A good set of abstractions is a high-level language in which the concrete behaviors required of our program are easy to express.
We often talk about abstractions "hiding implementation details" from their clients. But good abstractions go further: A good abstraction hides details about the clients from the implementation. Poor abstractions hide from the client what really ought to be under the client's control, while forcing the implementer to know about the all the messy details of the clients' needs.
It is precisely the hiding of details from the implementer that makes abstractions reusable. If the implementation knows about the details of a specific use case, that implies it is coupled to that use case and can't easily be repurposed.
The word "abstraction" can refer to a lot of different patterns in programming that are used in very different ways. In the strictest sense of the term, even a variable is an abstraction because it expresses a generalization over a set of values. A function that takes parameters is an abstraction. An interface with many implementers is an abstraction.
Every abstraction expresses a generalization over the members of some set.
It's important, though, not to imagine that the abstraction is generalizing what it merely conceals.
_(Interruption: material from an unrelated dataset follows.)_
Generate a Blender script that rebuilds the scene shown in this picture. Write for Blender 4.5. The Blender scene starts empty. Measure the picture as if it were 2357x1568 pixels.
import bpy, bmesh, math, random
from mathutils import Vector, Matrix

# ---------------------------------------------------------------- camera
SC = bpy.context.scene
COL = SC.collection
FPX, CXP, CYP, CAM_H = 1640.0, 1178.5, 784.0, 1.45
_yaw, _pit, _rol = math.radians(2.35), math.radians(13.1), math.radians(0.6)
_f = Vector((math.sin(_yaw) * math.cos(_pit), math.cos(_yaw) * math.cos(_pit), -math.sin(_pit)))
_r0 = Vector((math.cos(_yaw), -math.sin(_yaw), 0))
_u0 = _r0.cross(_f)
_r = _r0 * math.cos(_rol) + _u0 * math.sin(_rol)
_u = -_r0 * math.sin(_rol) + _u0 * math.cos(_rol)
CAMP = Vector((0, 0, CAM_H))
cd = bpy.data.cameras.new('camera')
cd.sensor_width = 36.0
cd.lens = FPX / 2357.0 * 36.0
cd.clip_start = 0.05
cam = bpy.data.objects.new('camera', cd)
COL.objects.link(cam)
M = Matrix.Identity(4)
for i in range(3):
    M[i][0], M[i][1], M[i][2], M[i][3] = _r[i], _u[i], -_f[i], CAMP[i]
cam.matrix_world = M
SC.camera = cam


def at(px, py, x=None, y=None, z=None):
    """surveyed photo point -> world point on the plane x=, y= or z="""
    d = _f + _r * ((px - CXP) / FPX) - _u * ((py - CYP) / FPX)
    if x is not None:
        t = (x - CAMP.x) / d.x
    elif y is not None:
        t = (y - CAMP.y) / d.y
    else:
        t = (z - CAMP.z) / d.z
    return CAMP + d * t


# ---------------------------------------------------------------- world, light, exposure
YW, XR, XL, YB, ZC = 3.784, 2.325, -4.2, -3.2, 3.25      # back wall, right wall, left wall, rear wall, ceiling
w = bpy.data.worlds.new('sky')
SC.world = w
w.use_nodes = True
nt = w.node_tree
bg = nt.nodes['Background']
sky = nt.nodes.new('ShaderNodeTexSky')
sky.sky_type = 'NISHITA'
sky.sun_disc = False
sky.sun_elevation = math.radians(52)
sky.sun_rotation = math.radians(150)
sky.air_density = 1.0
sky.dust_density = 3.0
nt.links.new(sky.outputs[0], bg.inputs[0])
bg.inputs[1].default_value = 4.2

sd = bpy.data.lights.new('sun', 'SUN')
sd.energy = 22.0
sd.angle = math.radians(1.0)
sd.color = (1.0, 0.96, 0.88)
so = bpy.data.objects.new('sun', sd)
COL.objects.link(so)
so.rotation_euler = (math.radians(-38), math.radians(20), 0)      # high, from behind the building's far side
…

IndirectionIsNotAbstraction, though the two are often conflated.
For example, consider the following procedure call:
// Not an abstraction
users = database.findUsersWithPostsInLast10Days()
Some programmers call this an "abstraction" because it "hides implementation details". But this is not an abstraction: it generalizes nothing (since it takes no parameters); it merely abbreviates. The name of the procedure contains exactly the same information (we hope) as its implementation. If we don't want to read the implementation, hope is indeed our only option. The interface is opaque and provides no insight into its inner workings.
Contrast with this interface:
last10Days = DateRange(daysAgo(10), today())
users = database.find(UsersWithPostsIn(last10Days))
Here, we've separated concerns and introduced a couple of true abstractions. We now have a concept of a date range in which the specific dates have been abstracted away—that is, the concept generalizes to any dates. The database.find procedure accepts any query object—thus generalizing over the set of possible queries.
Here is another pattern that people often say is abstraction:
// not an abstraction
users = database.findActiveUsers()
Suppose this findActiveUsers procedure actually gets the users with posts in the last 10 days—same as the other examples. People tend to think this is good because now we've identified a domain concept: we've said what the "posts in last 10 days" requirement means to our application. In doing so, we are supposedly "free to change implementation details" like the criteria by which we determine whether a user is active.
In fact, we are very likely not free to change implementation details—the feature this is supporting (maybe it's sending emails or something) is only supposed to be turned on for users with posts in the last 10 days, dammit, and the product manager will know and care if that definition changes. If we reuse the "active" concept—maybe we only show links to the profiles of active users—the criteria for that specific usage are likely to change independently of other usages. That is, the PM will eventually request a change like "show profile links for users who have logged in in the last month, but only send emails to users who have posted in the last week" and the developers will look at each other and groan.
Kranz's First Corollary: If something can be known statically, it will be depended on statically. If the effect of our code is that users who have posted in the last ten days get emails, then something, some human or machine somewhere in the system, is going to assume that that will continue to be true unless it is explicitly decided and communicated that it will change. It's our job as engineers to make that concretion as visible, intelligible, and easy to change as possible—and the way we do that is by creating abstractions (like DateRange, daysAgo, and UsersWithPostsIn(dateRange)) that let us express the concretion in the highest-level language we can.
Since abstractions generalize, they have a better chance of being Stable in RobertCMartin's sense of the word—they have many callers. Going back to the database.find example: we've likely seen database.find in other parts of our application and we trust it. It's battle-tested. If there are bugs in this code, we know where to look: the UsersWithPostsIn(dateRange) object.
If people have to read a Routine to understand it, it should be inlined. DuplicationIsCheaper than ill-conceived indirection.
Please don't read this as "duplicate ALL the things!" Duplication can allow code that needs to be in sync get out of sync.
For example, suppose we have the following two code snippets, potentially in far-distant parts of the codebase:
quiz = new Quiz(problems=10)
lastProblem = quiz.problems[9]
It's clearly an assumption of our system that quizzes are going to have 10 problems. If that number changes, just doing a find-replace for the number 10 isn't going to cut it.
In this case, we should extract a constant:
quiz = new Quiz(problems=PROBLEMS_PER_QUIZ)
lastProblem = quiz.problems[PROBLEMS_PER_QUIZ - 1]
Clearly, it would be better if these two code snippets were localized (perhaps in the Quiz class?) and moving connascent values closer together is always a good thing. But sometimes, you just can't avoid referencing the same concept in multiple places, so extracting a constant is the lesser evil.
Why is this different from the active users example? Well, in the active users example we were yoking multiple features together that could otherwise change independently without causing problems. By doing so, we unnecessarily constrained the space of changes we could easily adapt to. Here we're making connections between multiple pieces of code related to the same feature. If these didn't stay in sync, there would definitely be bugs. So here we're keeping our options open—making sure that we can make a certain type of change safely.